Tuesday, February 06, 2007

Crónica de una muerte anunciada

8:20 de la mañana. Llego veinte minutos tarde, como siempre. Me niego a compensar con mi propio tiempo de sueño el que me roba el metro cada día durante la media de dos o tres parones mañaneros que suelo sufrir en la línea seis. En cualquier caso, comer en veinte o treinta minutos y renunciar al desayuno ya se ha convertido en costumbre.

Mi compañero Paco está enfermo, así que estaré sola hasta las once de la mañana, cuando vendrá la Oligofrénica para sustituirle en su horario. Normalmente no notamos especialmente si ella está en la oficina o no lo está; las ocho horas que pasamos aquí tendrán exactamente el mismo volumen de trabajo, mientras que ella tiene el extraño poder de escapar de todas las tareas problemáticas con su beatífica sonrisa de retrasada mental. Me prometieron echarla hace meses, pero dado que la consultora cobra por días efectivos de trabajo y no por su calidad o volumen, no se atreven a dejar el puesto vacante aunque sea por un par de semanas: es la política tan española de "mejor escurramos el bulto".

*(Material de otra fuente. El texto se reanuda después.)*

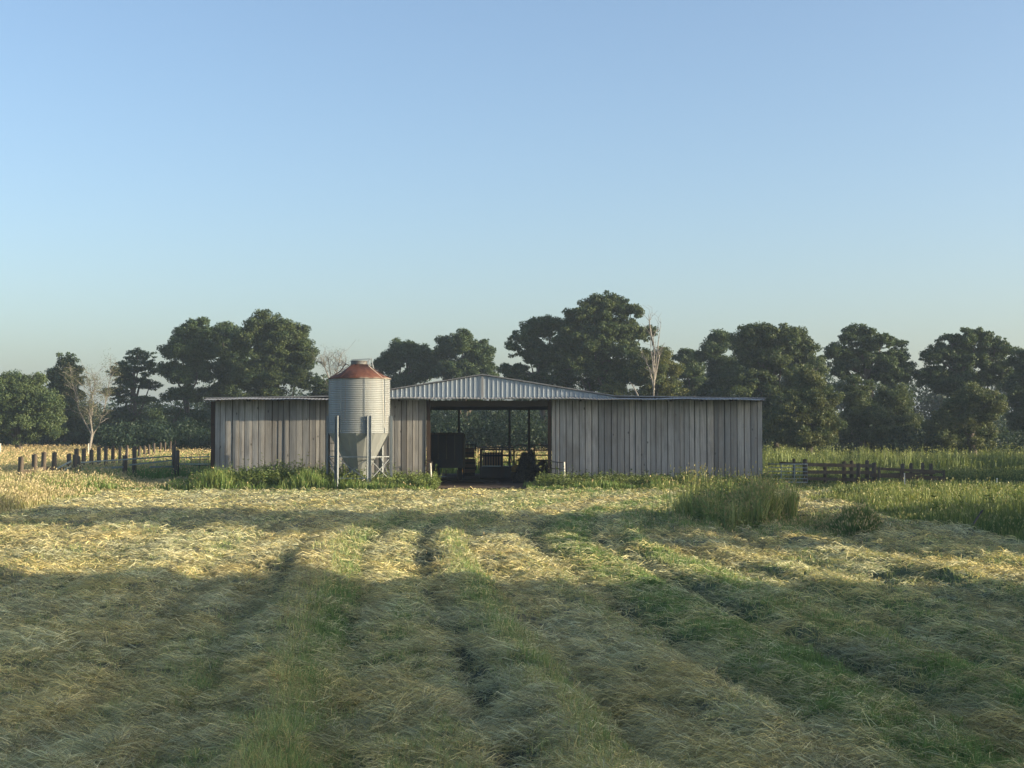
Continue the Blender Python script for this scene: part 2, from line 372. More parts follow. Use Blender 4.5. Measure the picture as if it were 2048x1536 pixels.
def rejection(n, y0, y1, x0, x1, f, p=1.2):
    x, y = scatter(n, y0, y1, p, 0, x0, x1); k = rng.uniform(0, 1, n) < f(x, y); return x[k], y[k]
outb = lambda x, y: 1-((x > -12.4) & (x < 10.4) & (y > 55.6) & (y < 72.6)).astype(float)
def c_left(x, y, n): 
    t_ = np.clip(tall_col(x, y, n)*.85-.08+rng.normal(0, .22, n), 0, 1); return lerpc((.15, .25, .07), (.42, .375, .2), t_)
fl = lambda x, y: (1-mown(x, y))*outb(x, y)*ss(.0, .6, 1+0*x)
# left tall grass: near belt, then meadow
xy = rejection(150000, 31, 60, -30, -10.5, lambda x, y: fl(x, y)*(x > -.42*y-1))
hh = (.25+.8*fbm(xy[0]*.8, xy[1]*.6, 81))*(.35+.65*ss(.0, 2.0, -12.3-.16*np.clip(xy[1]-34, 0, 30)-xy[0]+1.3*ss(50, 53, xy[1])))
grass('tall_grass', 'tan seeding grass standing tall left of the barn', 'tall grass', xy, hh, .006, c_left, .22, .6, (.43, .37, .22))
xy = rejection(120000, 60, 114, -48, 8, lambda x, y: outb(x, y)*(x > -.42*y-1)*(x < .15*y), 1.0)
grass('meadow_grass', 'sunlit straw coloured meadow behind the fence and barn', 'meadow', xy, .72, .006, c_left, .25, .6, (.52, .40, .22))
def c_r(x, y, n): return lerpc((.07, .125, .04), (.24, .28, .09), np.clip(fbm(x*.5, y*.5, 83)*1.4-.3+rng.normal(0, .2, n), 0, 1))
xy = rejection(130000, 22, 60, 9.0, 28, lambda x, y: fl(x, y)*(x < .42*y+1))
hh = (.12+.75*fbm(xy[0]*.9, xy[1]*.7, 84))*(1-.55*ss(50, 53, xy[1]))*(.45+.55*ss(0, 2.2, xy[0]-9.7))*(1-.3*ss(45, 55, xy[1]))
grass('roadside_grass', 'uncut green grass along the right edge of the mown field', 'long grass', xy, hh, .006, c_r, .3, .12, (.3, .30, .14))
xy = rejection(90000, 60, 108, 10.4, 48, lambda x, y: outb(x, y)*(x < .42*y+1), 1.0)
hh = np.where(xy[1] > 76, .95, .33)*(.35+1.1*vn(xy[0]*1.9, xy[1]*.9, 86))
grass('tall_weeds', 'tall green stalks growing in front of the right hand trees', 'weeds', xy, hh, .010, lambda x, y, n: lerpc((.07, .115, .035), (.20, .25, .08), np.clip(rng.uniform(-.3, .6, n)+fbm(x*.6, y*.3, 87)*ss(66, 80, y), 0, 1)), .12, .4, (.22, .25, .09))

# leafy weeds
def weeds(name, label, cat, cx, n, h, col0, col1, spread=None, leaf=.036, par=None):
    """n stems at cx=(x,y) arrays with leaves up the stem"""
    x, y = cx; n = len(x); L = h*rng.uniform(.35, 1.15, n)*(1+.5*(rng.uniform(0, 1, n) < .05)); a = rng.uniform(0, 2*np.pi, n); le = np.abs(rng.normal(0, .22, n))
    D = np.stack([np.cos(a)*np.sin(le), np.sin(a)*np.sin(le), np.cos(le)], 1)*L[:, None]
    P = np.stack([x, y, hgt(x, y)-.02], 1); t_ = rng.uniform(0, 1, n)
    C = lerpc(col0, col1, t_)*rng.uniform(.75, 1.2, (n, 1))
    parts = [blades(P, D, np.full(n, .012), C*.8, rng.normal(0, .04, (n, 3)), L*.05)]
    m = 16; s = rng.uniform(.15, 1.02, (n, m)); B = P[:, None]+D[:, None]*s[..., None]
    la = rng.uniform(0, 2*np.pi, (n, m)); ll = leaf*rng.uniform(.6, 1.7, (n, m))*(1.4-.7*s)*2
    LD = np.stack([np.cos(la), np.sin(la), rng.uniform(-.3, .9, (n, m))], 2)*ll[..., None]
    B = B.reshape(-1, 3); LD = LD.reshape(-1, 3); ll = ll.ravel()
    CC = np.repeat(C, m, 0)*rng.uniform(.75, 1.3, (n*m, 1))
    parts.append(blades(B, LD, ll*.38, CC, np.zeros((n*m, 3)), ll*.25))
    V, Fc, C = join(parts); o = npmesh(name, V, Fc, C, GRASS, par); return tag(o, label, cat, kind='stuff')
def clumpy(n, x0, x1, y0, y1, s=90, thr=.4, sc=1.3):
    x = rng.uniform(x0, x1, n); y = rng.uniform(y0, y1, n); k = fbm(x*sc, y*sc, s) > thr; return x[k], y[k]
G0, G1 = (.085, .14, .04), (.22, .27, .09)
cx = clumpy(4200, -12.3, -5.6, 52.6, 55.6, thr=.44)
weeds('weeds', 'bushy green weeds along the foot of the left barn wall', 'weeds', cx, 0, .25+1.15*fbm(cx[0]*.9, cx[1]*1.1, 92)*(.6+.4*ss(-12, -9, cx[0]))-.15*ss(-7, -5.6, cx[0]), G0, G1)
cx = clumpy(1700, -5.4, -2.9, 52.2, 55.6, thr=.3)
weeds('weeds', 'green weeds between the silo and the barn doorway', 'weeds', cx, 0, .35+.35*fbm(cx[0], cx[1], 93), G0, G1)
cx = clumpy(4200, .9, 10.2, 52.6, 55.7, 91, .36)
weeds('weeds', 'low weeds along the foot of the right barn wall', 'weeds', cx, 0, .25+.5*fbm(cx[0]*.7, cx[1]*.7, 94), G0, (.14, .17, .06))
xy = rejection(110000, 51.0, 55.7, -13, 10.4, lambda x, y: outb(x, y)*(1-mown(x, y))*(1-ss(-3.4, -2.9, x)*(1-ss(.4, 1.2, x))), 1.1)
grass('long_grass', 'long grass fringe along the front of the barn', 'long grass', xy, .12+(.95*ss(-13, -9.5, xy[0])*(1-ss(-7.5, -5, xy[0]))+.45)*np.clip(fbm(xy[0]*.9, xy[1]*.8, 98)*1.5-.4, 0, 1), .006, lambda x, y, n: lerpc((.11, .20, .055), (.28, .32, .11), np.clip(rng.uniform(-.3, .8, n)+.6*(fbm(x*.8, y, 99)-.4), 0, 1)), .3, .02)
# weed island on the right
def island(n, f=1): 
    a = rng.uniform(0, 2*np.pi, n); r = rng.uniform(0, 1, n)**.62*(1+.25*np.sin(a*3+1)); return 5.3+1.25*r*np.cos(a)+.1*r*np.sin(a), 33.6+2.9*r*np.sin(a)
cx = island(1000); hh = (.15+1.5*np.clip(fbm(cx[0]*1.5, cx[1]*.9, 95)-.22, 0, 1))*(1-.35*((cx[0]-5.2)/1.4)**2)*(1.1-.45*ss(5.2, 6.2, cx[0]))
isl = weeds('weed_patch', 'island of tall uncut weeds left standing in the mown field', 'weeds', cx, 0, hh, (.11, .17, .06), (.24, .29, .11), leaf=.04)
cx = island(20000); kk = fbm(cx[0]*2.3, cx[1]*1.7, 102) > .46; cx = (cx[0][kk], cx[1][kk]); grass('uncut_grass', 'tall seeding grass inside the island of weeds', 'tall grass', cx, (.15+1.45*np.clip(fbm(cx[0]*1.4, cx[1], 96)-.15, 0, 1)), .006, lambda x, y, n: lerpc((.14, .23, .08), (.40, .40, .18), rng.uniform(0, 1, n)**1.2), .24, .4, (.36, .31, .16))
cx = (rng.normal(5.6, 1.15, 14000), rng.normal(32.6, 2.2, 14000))
grass('grass_fringe', 'short ragged grass thinning out around the weed island', 'grass', cx, .05+.42*np.clip(fbm(cx[0]*1.7, cx[1]*1.3, 103)-.2, 0, 1), .006, lambda x, y, n: lerpc((.13, .22, .07), (.34, .35, .15), rng.uniform(0, 1, n)), .35, .1)
cx = (rng.normal(4.85, .5, 420), rng.normal(34.0, 1.3, 420))
grass('tall_stalks', 'thin lit seed stalks sticking up over the left side of the weed island', 'stalks', cx, 1.15, .008, lambda x, y, n: lerpc((.2, .27, .08), (.36, .36, .14), rng.uniform(0, 1, n)), .16, .9, (.36, .33, .15), .4)
a = rng.uniform(0, 2*np.pi, 9000); r = np.sqrt(rng.uniform(0, 1, 9000)); cx = (7.15+.62*r*np.cos(a), 29.9+1.3*r*np.sin(a))
grass('grass_tuft', 'low uncut grass mound right of the weed island', 'grass', cx, (.2+.55*fbm(cx[0]*2, cx[1]*1.5, 101))*(1.1-r**2*.7), .005, lambda x, y, n: lerpc((.10, .17, .055), (.22, .26, .10), rng.uniform(0, 1, n)), .3, .1)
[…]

El responsable del servicio aquí no se atreve a quejarse a la consultora para la que trabajo por miedo a que traigan a alguien aún peor que la Oligofrénica (y si esta persona a la que respeto profesional y personalmente lo teme debe ser que ha sufrido situaciones aún peores, me temo).

El servidor con el que trabajamos habitualmente, donde se van guardando todos los datos de las gestiones que realizamos cada día en el servicio, no funciona desde ayer. Alguien tuvo la brillante idea de trasladar el ordenador donde se aloja a una zona que no tiene red.

La secretaria del departamento parlotea acerca de Operación Triunfo y chorradas varias con una compañera. Llevan así unos cuarenta minutos, tan felices de la vida.

A nadie le importa el trabajo que hace. Tan sólo esperan pasar el día metiéndose en el menor número de líos posible y cobrar su nómina íntegra a final de mes. Al principio me respetaban por la calidad de mi trabajo; después pasaron a considerar mi empeño por hacer bien las cosas como ridículo.

¡Ah! La nómina. No llego a mileurista. No cobro horas extras, ni plus de idiomas pese a ser la única persona del equipo que atiende incidencias internacionales. No hay cheque de comidas, pero tampoco un vulgar frigorífico para que podamos traernos el tupper sin miedo a la salmonela. Pedí copia de mi nómina hace un mes y aún no me ha llegado a casa; en Recursos Humanos jamás atienden directamente. Tan sólo a través de una dirección de correo electrónico que recibe nuestras plegarias pero jamás contesta, así que tal vez Recursos Humanos sea Dios.

Mi jefe me dice que quiere hablar conmigo porque me nota desmotivada. No, soy yo la que quiere hablar con él: espero el momento con impaciencia. Mi dimisión es inminente.